Un’opera che mescola generi e culture con maestria, portando il kung fu a Roma. In anteprima l’8 marzo e al cinema dal 13 marzo con PiperFilm
Con La Città Proibita, Gabriele Mainetti dimostra ancora una volta il suo talento nel mescolare tradizioni cinematografiche distanti e nell’osare con storie mai banali. Un film che parte dal kung fu e dall’epica della Cina, ma si sviluppa tra le vie di Roma, spingendo al massimo le potenzialità del cinema popolare per raccontare non solo un’avventura, ma anche una storia di integrazione, lotta e rinascita.
Il prologo è coinvolgente, subito seguito da un’intensa e ben coreografata sequenza di arti marziali che presenta Mei, la protagonista. Una giovane donna inarrestabile, impegnata nella ricerca della sorella scomparsa e capace di maneggiare il kung fu con una maestria che richiama i grandi miti orientali. Ma La Città Proibita non è solo un film di azione; è anche un racconto viscerale di affetti e vendetta, dove la violenza marziale si mescola a momenti di grande emozione.
La forza del film risiede nella sua capacità di unire mondi apparentemente lontani, come la Cina e Roma, il kung fu e i sentimenti, in un flusso narrativo che non si perde mai. La storia di Mei, che affronta il male in nome della giustizia, diventa anche un viaggio tra le diversità culturali, ben rappresentate dal contrasto tra il ristorante cinese del malavitoso Wang, cuore del crimine del film, e il tradizionale locale italiano “Da Alfredo”. Qui Mei incontrerà Marcello, il figlio del proprietario, coinvolto nel destino della sorella scomparsa.
La convivenza delle diverse culture, simbolizzata dai due protagonisti che si innamorano, non è solo una mossa narrativa ma un messaggio potente. Non è un caso che Mainetti, pur senza dare risposte preconfezionate, riesca a rappresentare il nostro presente, dove le etnie e le tradizioni si intrecciano, convivendo in un mix che porta arricchimento. Il film lo fa senza mai essere forzato, ma con una naturalezza che lo rende reale, come le strade di Roma dove si fonde la vitalità di un rione multietnico come l’Esquilino.
Un altro aspetto che colpisce in La Città Proibita è la sua abilità nel mescolare generi diversi, dalla commedia al dramma, passando per l’azione pura. L’umorismo è genuino e si inserisce perfettamente in un racconto che non teme di osare, tanto nelle scene di lotta quanto nei momenti più intimi. In questo, Mainetti si conferma un regista che sa come giocare con il ritmo e le sfumature, riuscendo a passare da un registro all’altro senza mai perdere il filo narrativo.
In particolare, la qualità delle scene d’azione è notevole.
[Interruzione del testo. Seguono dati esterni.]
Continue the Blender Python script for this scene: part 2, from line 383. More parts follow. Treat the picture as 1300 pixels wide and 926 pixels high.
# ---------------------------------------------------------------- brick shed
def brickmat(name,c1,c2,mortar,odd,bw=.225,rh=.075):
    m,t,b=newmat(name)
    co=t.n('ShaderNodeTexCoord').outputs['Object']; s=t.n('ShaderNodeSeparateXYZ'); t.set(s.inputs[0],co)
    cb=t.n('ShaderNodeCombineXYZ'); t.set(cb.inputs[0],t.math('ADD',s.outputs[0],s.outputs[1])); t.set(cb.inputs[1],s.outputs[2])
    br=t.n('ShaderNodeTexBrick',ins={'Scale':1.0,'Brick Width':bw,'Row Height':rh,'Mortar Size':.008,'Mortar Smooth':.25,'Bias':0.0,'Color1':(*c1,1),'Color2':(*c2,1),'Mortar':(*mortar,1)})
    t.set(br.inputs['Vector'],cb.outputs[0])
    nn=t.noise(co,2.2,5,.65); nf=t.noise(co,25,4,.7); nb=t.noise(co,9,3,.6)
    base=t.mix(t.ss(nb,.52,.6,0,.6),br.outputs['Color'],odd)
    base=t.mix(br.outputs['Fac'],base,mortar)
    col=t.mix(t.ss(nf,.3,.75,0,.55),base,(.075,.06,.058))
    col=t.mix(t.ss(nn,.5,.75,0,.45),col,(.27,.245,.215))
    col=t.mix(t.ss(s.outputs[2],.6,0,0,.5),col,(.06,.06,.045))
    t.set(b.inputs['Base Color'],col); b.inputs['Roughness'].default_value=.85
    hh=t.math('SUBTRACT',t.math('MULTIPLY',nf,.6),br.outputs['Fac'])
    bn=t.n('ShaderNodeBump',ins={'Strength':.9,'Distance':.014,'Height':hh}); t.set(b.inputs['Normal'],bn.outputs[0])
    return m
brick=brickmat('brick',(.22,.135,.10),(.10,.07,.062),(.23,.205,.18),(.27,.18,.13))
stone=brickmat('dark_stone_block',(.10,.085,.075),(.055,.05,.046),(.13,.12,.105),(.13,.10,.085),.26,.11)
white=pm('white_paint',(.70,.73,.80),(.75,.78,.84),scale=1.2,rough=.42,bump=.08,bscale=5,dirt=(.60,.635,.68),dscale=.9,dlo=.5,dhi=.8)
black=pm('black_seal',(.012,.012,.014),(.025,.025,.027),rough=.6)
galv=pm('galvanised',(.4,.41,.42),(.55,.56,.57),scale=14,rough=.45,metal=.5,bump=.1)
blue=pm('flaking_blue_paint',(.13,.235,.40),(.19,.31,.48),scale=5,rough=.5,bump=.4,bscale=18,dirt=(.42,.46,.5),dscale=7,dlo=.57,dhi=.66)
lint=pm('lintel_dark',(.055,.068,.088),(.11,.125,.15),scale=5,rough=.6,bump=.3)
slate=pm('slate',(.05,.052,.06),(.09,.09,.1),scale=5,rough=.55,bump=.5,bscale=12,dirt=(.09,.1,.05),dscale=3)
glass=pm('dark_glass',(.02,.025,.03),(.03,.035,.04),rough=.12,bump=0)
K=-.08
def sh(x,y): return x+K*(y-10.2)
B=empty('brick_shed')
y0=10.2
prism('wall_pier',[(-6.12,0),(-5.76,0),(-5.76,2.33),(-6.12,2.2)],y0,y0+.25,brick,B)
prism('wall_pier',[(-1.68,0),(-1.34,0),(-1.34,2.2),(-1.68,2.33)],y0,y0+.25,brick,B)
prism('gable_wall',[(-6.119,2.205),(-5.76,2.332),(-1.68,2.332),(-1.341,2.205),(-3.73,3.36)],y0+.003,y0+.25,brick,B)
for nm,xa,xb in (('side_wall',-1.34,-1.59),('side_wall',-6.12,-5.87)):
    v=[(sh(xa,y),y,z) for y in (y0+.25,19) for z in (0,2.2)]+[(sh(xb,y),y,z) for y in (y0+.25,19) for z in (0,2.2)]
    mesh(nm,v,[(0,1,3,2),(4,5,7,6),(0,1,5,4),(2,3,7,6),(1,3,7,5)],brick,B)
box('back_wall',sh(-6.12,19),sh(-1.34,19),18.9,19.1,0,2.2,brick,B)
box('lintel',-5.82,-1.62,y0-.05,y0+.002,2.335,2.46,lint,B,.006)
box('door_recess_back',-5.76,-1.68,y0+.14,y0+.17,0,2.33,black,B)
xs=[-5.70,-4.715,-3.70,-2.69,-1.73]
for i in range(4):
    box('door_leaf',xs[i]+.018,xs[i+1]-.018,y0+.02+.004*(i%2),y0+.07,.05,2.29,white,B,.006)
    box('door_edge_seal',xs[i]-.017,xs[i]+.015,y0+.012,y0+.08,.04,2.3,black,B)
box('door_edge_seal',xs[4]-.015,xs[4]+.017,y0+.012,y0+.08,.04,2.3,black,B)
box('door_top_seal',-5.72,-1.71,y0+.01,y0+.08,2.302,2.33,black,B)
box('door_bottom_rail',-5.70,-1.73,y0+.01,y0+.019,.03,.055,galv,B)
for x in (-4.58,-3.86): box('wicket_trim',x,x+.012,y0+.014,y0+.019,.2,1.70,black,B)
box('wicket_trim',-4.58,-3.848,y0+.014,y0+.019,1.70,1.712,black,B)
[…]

Mainetti sa come rendere l’arte del kung fu non solo spettacolare, ma anche credibile, scegliendo una fotografia che esalta ogni movimento, e dando vita a combattimenti che sembrano trarre forza dalla geografia stessa del film, con il contrasto tra luoghi angusti e aperti che diventa quasi una metafora del conflitto interiore dei personaggi.
Se c’è una novità rispetto ai precedenti lavori di Mainetti, è l’assenza di quella “esagerazione” che caratterizzava Jeeg Robot e Freaks Out. La Città Proibita è un film più misurato, ma altrettanto potente nella sua forza visiva e narrativa. La regia è precisa, mai sopra le righe, ed è accompagnata da una sceneggiatura che costruisce l’intreccio con sapienza, alternando tensione e momenti di leggerezza, senza mai perdere il tono drammatico.
Il cast de La Città Proibita è altrettanto riuscito. Enrico Borello e Yaxi Liu, nei ruoli di Marcello e Mei, sono la vera sorpresa del film: non sono semplici interpreti, ma diventano i volti credibili di un amore nascente e di una lotta senza paura. E, ovviamente, non si può non menzionare la qualità del cast di contorno, che include nomi come Sabrina Ferilli e Marco Giallini, perfetti nel dar vita a personaggi che, pur secondari, aggiungono colore e spessore alla trama.
In conclusione, La Città Proibita è un film che stupisce per la sua capacità di mescolare cultura popolare, cinema di genere e riflessioni contemporanee. Mainetti fa un passo avanti rispetto ai suoi precedenti lavori, portando sullo schermo una storia che è tanto un omaggio al cinema d’azione quanto un’accurata riflessione sulle sfide di un mondo globalizzato. Azione, sentimenti, e una forte critica sociale si intrecciano in un film che dimostra che le distanze tra Oriente e Occidente non sono così lontane come sembrano.